<<<<

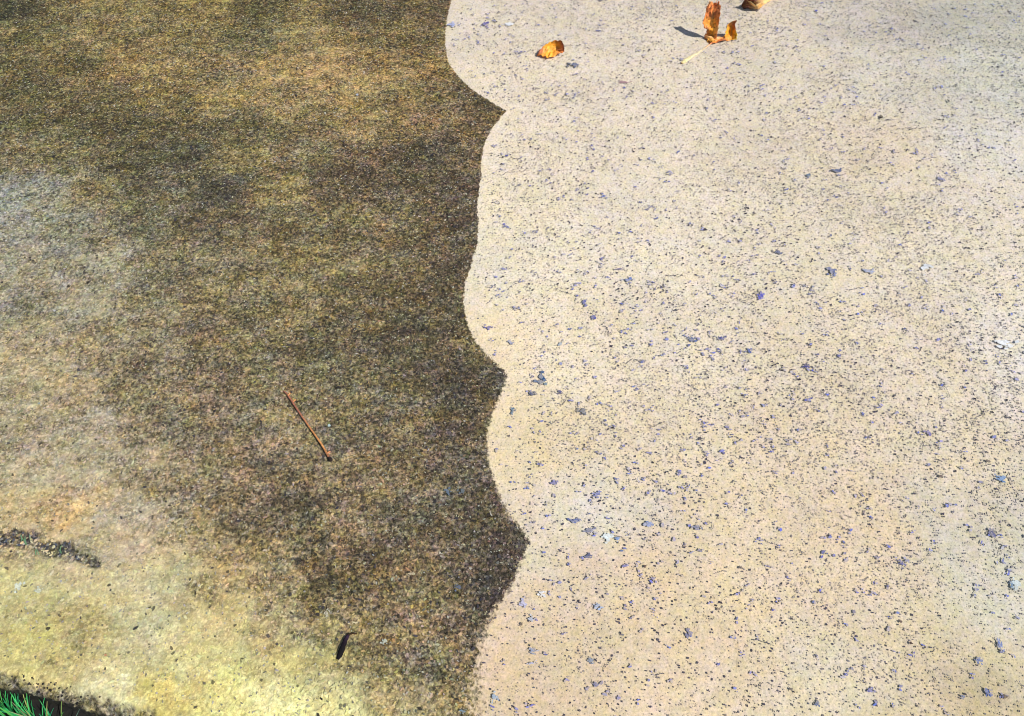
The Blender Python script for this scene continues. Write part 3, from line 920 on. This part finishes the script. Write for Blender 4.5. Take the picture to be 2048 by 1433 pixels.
def ribbon(store, sections, cols, nu=34, nv=16, rough=.0007, tooth=.06, seed=1):
    """sections: rows of 3+ world points across the blade; cols: rows of matching pigments"""
    V, Fc, C, Vn = store
    r = np.random.default_rng(seed)
    S_ = [[np.array(p) for p in row] for row in sections]
    m = len(S_[0])
    b0 = len(V)
    nz = r.normal(0, 1, (nu + 1, nv + 1))
    for _k in range(2):
        nz = (nz + np.roll(nz, 1, 0) + np.roll(nz, 1, 1)) / 2
    for i in range(nu + 1):
        t = i / nu
        row = [catmull([s[j] for s in S_], t) for j in range(m)]
        crow = [catmull([np.array(c[j], float) for c in cols], t) for j in range(m)]
        jag = 1 - tooth * abs(((t * 7) % 1) - .5) * 2
        for j in range(nv + 1):
            w = .5 + (j / nv - .5) * jag
            p = catmull(row, w)
            c = catmull(crow, w)
            p = p + np.array([r.normal(0, .15), r.normal(0, .15), nz[i, j]]) * rough
            V.append(tuple(p))
            C.append((max(c[0], .01), max(c[1], .005), max(c[2], .002), 1))
            lat = abs(w - .5)
            vv = math.exp(-(lat / .035) ** 2)
            ph = ((t - lat * .55) * 6) % 1
            vv = max(vv, .7 * math.exp(-((ph - .5) / .07) ** 2))
            Vn.append(vv)
    for i in range(nu):
        for j in range(nv):
            a = b0 + i * (nv + 1) + j
            Fc.append((a, a + 1, a + nv + 2, a + nv + 1))


def store_mesh(name, store, parent, origin, thick=.00035):
    V, Fc, C, Vn = store
    o = np.array(origin)
    me_ = bpy.data.meshes.new(name)
    me_.from_pydata([tuple(np.array(v) - o) for v in V], [], Fc)
    at = me_.attributes.new('tint', 'FLOAT_COLOR', 'POINT')
    at.data.foreach_set('color', np.array(C, np.float32).ravel())
    at = me_.attributes.new('vein', 'FLOAT', 'POINT')
    at.data.foreach_set('value', np.array(Vn, np.float32))
    me_.polygons.foreach_set('use_smooth', [True] * len(Fc))
    ob = link(name, me_, LEAF, parent)
    md = ob.modifiers.new('thickness', 'SOLIDIFY')
    md.thickness = thick
    return ob


def tube(store, path, radii, col, seg=10, flat=1.0, lump=0.0, seed=3):
    V, Fc, C, Vn = store
    r = np.random.default_rng(seed)
    path = [np.array(p) for p in path]
    n = len(path)
    cols = col if isinstance(col, list) else [col] * n
    steps = (n - 1) * 8
    b0 = len(V)
    for i in range(steps + 1):
        t = i / steps
        c = catmull(path, t)
        c2 = catmull(path, min(t + .01, 1)) - catmull(path, max(t - .01, 0))
        c2 /= np.linalg.norm(c2)
        rad = float(catmull([np.array([x]) for x in radii], t)[0])
        cl = catmull([np.array(x, float) for x in cols], t)
        sx = np.cross(c2, [0, 0, 1])
        sx /= np.linalg.norm(sx)
        sy = np.cross(sx, c2)
        for k_ in range(seg):
            a = 2 * math.pi * k_ / seg
            rr = rad * (1 + lump * r.normal())
            V.append(tuple(c + sx * math.cos(a) * rr + sy * math.sin(a) * rr * flat))
            C.append((*np.maximum(cl, .003), 1))
            Vn.append(0)
    for i in range(steps):
        for k_ in range(seg):
            a, b = b0 + i * seg + k_, b0 + i * seg + (k_ + 1) % seg
            Fc.append((a, b, b + seg, a + seg))
    Fc.append(tuple(b0 + k_ for k_ in range(seg))[::-1])
    Fc.append(tuple(b0 + steps * seg + k_ for k_ in range(seg)))


def tube_obj(name, store, parent, origin, mat):
    V, Fc, C, Vn = store
    o = np.array(origin)
    me_ = bpy.data.meshes.new(name)
    me_.from_pydata([tuple(np.array(v) - o) for v in V], [], Fc)
    at = me_.attributes.new('tint', 'FLOAT_COLOR', 'POINT')
    at.data.foreach_set('color', np.array(C, np.float32).ravel())
    me_.polygons.foreach_set('use_smooth', [True] * len(Fc))
    return link(name, me_, mat, parent)


WD = NT('dry_stem')
P = WD.obj()
ta = WD.attr('tint')[0]
nn = WD.n('TexNoise', noise_dimensions='3D')
WD.put(nn.inputs['Vector'], P)
nn.inputs['Scale'].default_value = 320
nn.inputs['Detail'].default_value = 3
kn = WD.ramp(nn.outputs[0], .3, .7, .6, 1.35, False)
WD.put(WD.bsdf.inputs['Base Color'], WD.mix(1.0, ta, WD.comb(kn, kn, kn), 'MULTIPLY'))
WD.bsdf.inputs['Roughness'].default_value = .85
WD.bsdf.inputs['Specular IOR Level'].default_value = .15
WD.put(WD.bsdf.inputs['Normal'], WD.bump(nn.outputs[0], .5, .0005))

YEL = (.86, .40, .03)
GOLD = (.90, .44, .045)
ORG = (.84, .28, .07)
BRN = (.42, .13, .045)
DBR = (.10, .022, .010)
RUST = (.70, .22, .08)
TAN = (.80, .50, .20)
PALE = (.62, .50, .24)

# big curled leaf: upright brown lobe, yellow lobe on the right, pale stalk
o0 = pt(1424, 80, 0)
root = empty('leaf', tuple(o0), 'crumpled leaf with an upright brown lobe, a yellow lobe and a long pale stalk', 'leaf', 'fallen autumn leaves')
stv = ([], [], [], [])
# tall lobe, rising from the ground
hs = [0.003, .018, .036, .055, .075, .092, .104]
ribbon(stv, [
    [pt(1408, 74, .003), pt(1419, 86, .002), pt(1433, 80, .004)],
    [pt(1412, 66, .015), pt(1423, 72, .008), pt(1434, 72, .017)],
    [pt(1413, 58, .031), pt(1427, 62, .024), pt(1437, 58, .034)],
    [pt(1406, 44, .048), pt(1424, 46, .040), pt(1439, 43, .052)],
    [pt(1411, 27, .066), pt(1425, 32, .058), pt(1441, 27, .071)],
    [pt(1413, 14, .081), pt(1427, 20, .074), pt(1441, 13, .086)],
    [pt(1419, 4, .091), pt(1429, 6, .086), pt(1439, 6, .093)]],
    [[BRN, GOLD, TAN], [RUST, GOLD, ORG], [BRN, GOLD, TAN], [ORG, GOLD, ORG], [ORG, BRN, ORG], [RUST, ORG, RUST], [TAN, ORG, ORG]],
    nu=44, nv=20, rough=.0034, tooth=.13, seed=4)
# low base of the blade, folded along the ground
ribbon(stv, [
    [pt(1407, 70, .010), pt(1414, 80, .003), pt(1420, 88, .001)],
    [pt(1420, 72, .012), pt(1427, 82, .004), pt(1428, 86, .006)],
    [pt(1434, 74, .008), pt(1438, 80, .004), pt(1440, 83, .007)],
    [pt(1449, 74, .008), pt(1450, 79, .005), pt(1451, 81, .008)]],
    [[BRN, DBR, DBR], [TAN, GOLD, RUST], [TAN, ORG, RUST], [GOLD, ORG, BRN]], nu=20, nv=10, rough=.0008, seed=6)
# right lobe
ribbon(stv, [
    [pt(1447, 80, .004), pt(1462, 81, .002), pt(1473, 80, .006)],
    [pt(1449, 70, .016), pt(1463, 70, .007), pt(1475, 70, .016)],
    [pt(1453, 57, .032), pt(1463, 60, .016), pt(1471, 57, .030)],
    [pt(1456, 48, .042), pt(1464, 50, .034), pt(1471, 48, .040)],
    [pt(1466, 44, .048), pt(1470, 43, .049), pt(1474, 42, .050)]],
    [[ORG, YEL, (.8, .62, .08)], [YEL, GOLD, (.72, .60, .06)], [GOLD, YEL, BRN], [GOLD, BRN, BRN], [BRN, BRN, DBR]],
    nu=26, nv=14, rough=.0016, tooth=.24, seed=8)
b = store_mesh('blade', stv, root, o0)
sts = ([], [], [], [])
tube(sts, [pt(1362, 127, .003), pt(1366, 125, .0018), pt(1380, 115, .0018), pt(1396, 106, .0016), pt(1410, 96, .0016), pt(1424, 86, .005)],
     [.0014, .0044, .0042, .0028, .0019, .0014], [DBR, (.54, .45, .22), (.55, .47, .26), (.54, .45, .28), (.54, .40, .24), RUST], seg=12, flat=.3, seed=2)
tube_obj('stalk', sts, root, o0, WD.m)

# small cupped yellow leaf
o1 = pt(1100, 105, 0)
root = empty('leaf', tuple(o1), 'small cupped golden yellow leaf with a rolled brown rim, nearest the stained edge', 'leaf', 'fallen autumn leaves')
stv = ([], [], [], [])
ribbon(stv, [
    [pt(1075, 110, .005), pt(1074, 111, .004), pt(1074, 112, .003)],
    [pt(1083, 97, .014), pt(1084, 105, .008), pt(1084, 113, .006)],
    [pt(1091, 90, .020), pt(1093, 101, .010), pt(1094, 117, .006)],
    [pt(1102, 84, .026), pt(1104, 98, .010), pt(1107, 114, .007)],
    [pt(1113, 80, .032), pt(1116, 94, .014), pt(1119, 109, .009)],
    [pt(1123, 83, .033), pt(1125, 93, .020), pt(1127, 105, .011)],
    [pt(1127, 90, .030), pt(1128, 97, .022), pt(1128, 103, .014)]],
    [[DBR, BRN, BRN], [BRN, ORG, GOLD], [YEL, GOLD, GOLD], [YEL, GOLD, GOLD], [BRN, YEL, ORG], [DBR, RUST, ORG], [DBR, BRN, RUST]],
    nu=34, nv=18, rough=.0019, tooth=.2, seed=12)
store_mesh('blade', stv, root, o1)
sts = ([], [], [], [])
tube(sts, [pt(1128, 98, .020), pt(1122, 99, .017), pt(1112, 101, .012)], [.0009, .0010, .0006], BRN, seg=8)
tube_obj('stalk', sts, root, o1, WD.m)

# rolled tan leaf cut by the top of the picture
o2 = pt(1510, 8, 0)
root = empty('leaf', tuple(o2), 'rolled tan leaf with a dark brown left end at the top edge', 'leaf', 'fallen autumn leaves')
stv = ([], [], [], [])
ribbon(stv, [
    [pt(1482, 14, .004), pt(1484, 15, .003), pt(1487, 17, .002)],
    [pt(1488, 2, .026), pt(1493, 10, .012), pt(1499, 19, .004)],
    [pt(1498, -4, .034), pt(1504, 8, .018), pt(1512, 20, .004)],
    [pt(1508, -8, .036), pt(1513, 4, .024), pt(1520, 16, .008)],
    [pt(1520, -18, .034), pt(1527, -4, .024), pt(1532, 8, .012)],
    [pt(1536, -28, .026), pt(1540, -12, .020), pt(1545, -1, .012)],
    [pt(1555, -30, .010), pt(1557, -22, .010), pt(1558, -14, .008)]],
    [[DBR, DBR, DBR], [DBR, DBR, DBR], [DBR, DBR, TAN], [BRN, DBR, TAN], [ORG, TAN, TAN], [TAN, GOLD, TAN], [ORG, ORG, ORG]],  # dark brown left end, tan towards the right
    nu=34, nv=18, rough=.0012, tooth=.12, seed=22)
ribbon(stv, [
    [pt(1494, 2, .027), pt(1497, 5, .022), pt(1500, 9, .018)],
    [pt(1502, 4, .028), pt(1506, 9, .020), pt(1509, 14, .012)],
    [pt(1511, 10, .024), pt(1514, 14, .016), pt(1517, 19, .006)],
    [pt(1522, 6, .022), pt(1523, 10, .016), pt(1524, 14, .010)]],
    [[TAN, TAN, ORG], [PALE, TAN, TAN], [PALE, TAN, TAN], [TAN, GOLD, TAN]], nu=16, nv=8, rough=.0006, seed=24)
store_mesh('blade', stv, root, o2)
sts = ([], [], [], [])
tube(sts, [pt(1556, -22, .010), pt(1572, -30, .006), pt(1590, -34, .002)], [.0011, .0009, .0008], BRN, seg=8)
tube_obj('stalk', sts, root, o2, WD.m)

# ------------------------------------------------------------------ twig
o3 = pt(615, 850, 0)
root = empty('twig', tuple(o3), 'thin straight reddish brown twig lying on the stained concrete', 'twig')
st_ = ([], [], [], [])
c1, c2 = (.25, .10, .06), (.34, .15, .055)
tube(st_, [pt(566, 782, .003), pt(575, 790, .004), pt(599, 826, .005), pt(622, 859, .005), pt(643, 889, .005), pt(652, 904, .005), pt(659, 917, .005)],
     [.0008, .0016, .0015, .0015, .0016, .0017, .0020], [(.2, .09, .07), c1, c1, c2, (.42, .20, .07), c2, c1], seg=12, lump=.05)
tube_obj('stem', st_, root, o3, WD.m)
st_ = ([], [], [], [])
tube(st_, [pt(657, 914, .005), pt(660, 918, .005), pt(662, 921, .004), pt(663, 923, .003)], [.0016, .0030, .0030, .0012], (.02, .014, .012), seg=10, lump=.06)
tube_obj('base_knob', st_, root, o3, WD.m)
for (u, v, du, dv) in ((578, 788, 3, -1), (588, 801, 4, -1), (655, 905, 6, -1)):
    st_ = ([], [], [], [])
    tube(st_, [pt(u - 2, v + 3, .005), pt(u + du * .6, v + dv * .6, .006), pt(u + du, v + dv, .0065)], [.0013, .0011, .0004], (.48, .20, .08), seg=8)
    tube_obj('bud', st_, root, o3, WD.m)

# ------------------------------------------------------------------ dark dried pod with a bent stalk
o4 = pt(688, 1292, 0)
root = empty('seed_pod', tuple(o4), 'short blackish purple dried pod with a thin bent stalk on stained concrete', 'seed pod')
st_ = ([], [], [], [])
dp = (.004, .002, .004)
tube(st_, [pt(675, 1319, .001), pt(680, 1309, .003), pt(685, 1296, .004), pt(690, 1283, .0045), pt(695, 1273, .005), pt(699, 1269, .005)],
     [.0022, .0040, .0038, .0032, .0027, .0012], [dp, dp, dp, (.008, .004, .009), (.02, .010, .022), dp], seg=12, flat=.6, lump=.07)
tube_obj('pod', st_, root, o4, WD.m)
st_ = ([], [], [], [])
tube(st_, [pt(696, 1270, .005), pt(704, 1268, .006), pt(714, 1268, .006)], [.0012, .0010, .0009], (.035, .018, .008), seg=8)
tube_obj('stalk', st_, root, o4, WD.m)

>>>>

- What you have to do: Quote, please, every line of the material above from its start through the line that has "Fc.append((a, a +", reproducing the words exactly and dropping any images.

- Exercise output:
The Blender Python script for this scene continues. Write part 3, from line 920 on. This part finishes the script. Write for Blender 4.5. Take the picture to be 2048 by 1433 pixels.
def ribbon(store, sections, cols, nu=34, nv=16, rough=.0007, tooth=.06, seed=1):
    """sections: rows of 3+ world points across the blade; cols: rows of matching pigments"""
    V, Fc, C, Vn = store
    r = np.random.default_rng(seed)
    S_ = [[np.array(p) for p in row] for row in sections]
    m = len(S_[0])
    b0 = len(V)
    nz = r.normal(0, 1, (nu + 1, nv + 1))
    for _k in range(2):
        nz = (nz + np.roll(nz, 1, 0) + np.roll(nz, 1, 1)) / 2
    for i in range(nu + 1):
        t = i / nu
        row = [catmull([s[j] for s in S_], t) for j in range(m)]
        crow = [catmull([np.array(c[j], float) for c in cols], t) for j in range(m)]
        jag = 1 - tooth * abs(((t * 7) % 1) - .5) * 2
        for j in range(nv + 1):
            w = .5 + (j / nv - .5) * jag
            p = catmull(row, w)
            c = catmull(crow, w)
            p = p + np.array([r.normal(0, .15), r.normal(0, .15), nz[i, j]]) * rough
            V.append(tuple(p))
            C.append((max(c[0], .01), max(c[1], .005), max(c[2], .002), 1))
            lat = abs(w - .5)
            vv = math.exp(-(lat / .035) ** 2)
            ph = ((t - lat * .55) * 6) % 1
            vv = max(vv, .7 * math.exp(-((ph - .5) / .07) ** 2))
            Vn.append(vv)
    for i in range(nu):
        for j in range(nv):
            a = b0 + i * (nv + 1) + j
            Fc.append((a, a + 1, a + nv + 2, a + nv + 1))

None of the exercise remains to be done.